Dataset extract
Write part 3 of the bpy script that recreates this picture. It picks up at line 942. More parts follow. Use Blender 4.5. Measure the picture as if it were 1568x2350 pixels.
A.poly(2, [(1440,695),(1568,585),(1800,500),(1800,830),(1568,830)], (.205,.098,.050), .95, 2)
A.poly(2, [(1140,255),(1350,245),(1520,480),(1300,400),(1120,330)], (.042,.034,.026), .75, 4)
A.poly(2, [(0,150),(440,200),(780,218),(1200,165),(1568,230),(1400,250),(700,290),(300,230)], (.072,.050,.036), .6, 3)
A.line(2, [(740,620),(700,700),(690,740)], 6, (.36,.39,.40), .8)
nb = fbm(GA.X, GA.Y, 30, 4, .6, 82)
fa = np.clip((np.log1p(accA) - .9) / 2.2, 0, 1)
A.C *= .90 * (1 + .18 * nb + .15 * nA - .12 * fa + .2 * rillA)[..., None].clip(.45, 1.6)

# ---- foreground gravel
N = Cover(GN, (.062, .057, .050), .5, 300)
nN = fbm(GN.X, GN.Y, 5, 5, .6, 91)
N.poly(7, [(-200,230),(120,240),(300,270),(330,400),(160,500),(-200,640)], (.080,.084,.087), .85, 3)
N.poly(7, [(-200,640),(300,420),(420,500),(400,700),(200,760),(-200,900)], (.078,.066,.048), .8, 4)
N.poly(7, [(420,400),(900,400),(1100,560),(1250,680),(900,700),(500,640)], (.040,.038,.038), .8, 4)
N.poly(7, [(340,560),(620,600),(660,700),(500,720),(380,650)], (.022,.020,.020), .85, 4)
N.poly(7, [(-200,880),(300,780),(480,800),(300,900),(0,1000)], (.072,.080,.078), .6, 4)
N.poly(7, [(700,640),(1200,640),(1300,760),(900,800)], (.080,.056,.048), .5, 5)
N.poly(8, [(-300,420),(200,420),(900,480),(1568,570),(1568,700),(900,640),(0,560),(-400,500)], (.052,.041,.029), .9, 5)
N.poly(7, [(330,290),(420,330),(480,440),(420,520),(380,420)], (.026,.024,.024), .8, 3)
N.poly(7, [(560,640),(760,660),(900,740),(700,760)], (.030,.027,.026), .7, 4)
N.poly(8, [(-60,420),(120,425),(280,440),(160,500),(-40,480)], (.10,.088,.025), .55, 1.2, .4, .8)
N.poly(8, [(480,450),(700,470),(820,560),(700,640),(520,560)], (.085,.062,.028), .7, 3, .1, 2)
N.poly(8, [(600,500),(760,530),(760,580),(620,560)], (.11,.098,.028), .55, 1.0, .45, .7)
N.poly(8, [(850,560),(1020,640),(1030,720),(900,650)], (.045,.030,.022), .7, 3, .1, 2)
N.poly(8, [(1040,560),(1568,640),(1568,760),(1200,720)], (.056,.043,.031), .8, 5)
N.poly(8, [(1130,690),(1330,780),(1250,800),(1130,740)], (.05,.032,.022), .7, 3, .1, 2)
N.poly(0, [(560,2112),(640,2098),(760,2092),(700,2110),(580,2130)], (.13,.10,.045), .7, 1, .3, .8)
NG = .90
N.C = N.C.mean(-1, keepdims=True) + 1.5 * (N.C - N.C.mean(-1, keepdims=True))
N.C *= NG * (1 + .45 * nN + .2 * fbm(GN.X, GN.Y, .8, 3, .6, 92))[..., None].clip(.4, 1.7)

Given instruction
Set down, exactly as written, each line of the data from its opening line through the one containing "A.C *= .90 * (1". Output nothing more.

The result
Write part 3 of the bpy script that recreates this picture. It picks up at line 942. More parts follow. Use Blender 4.5. Measure the picture as if it were 1568x2350 pixels.
A.poly(2, [(1440,695),(1568,585),(1800,500),(1800,830),(1568,830)], (.205,.098,.050), .95, 2)
A.poly(2, [(1140,255),(1350,245),(1520,480),(1300,400),(1120,330)], (.042,.034,.026), .75, 4)
A.poly(2, [(0,150),(440,200),(780,218),(1200,165),(1568,230),(1400,250),(700,290),(300,230)], (.072,.050,.036), .6, 3)
A.line(2, [(740,620),(700,700),(690,740)], 6, (.36,.39,.40), .8)
nb = fbm(GA.X, GA.Y, 30, 4, .6, 82)
fa = np.clip((np.log1p(accA) - .9) / 2.2, 0, 1)
A.C *= .90 * (1 + .18 * nb + .15 * nA - .12 * fa + .2 * rillA)[..., None].clip(.45, 1.6)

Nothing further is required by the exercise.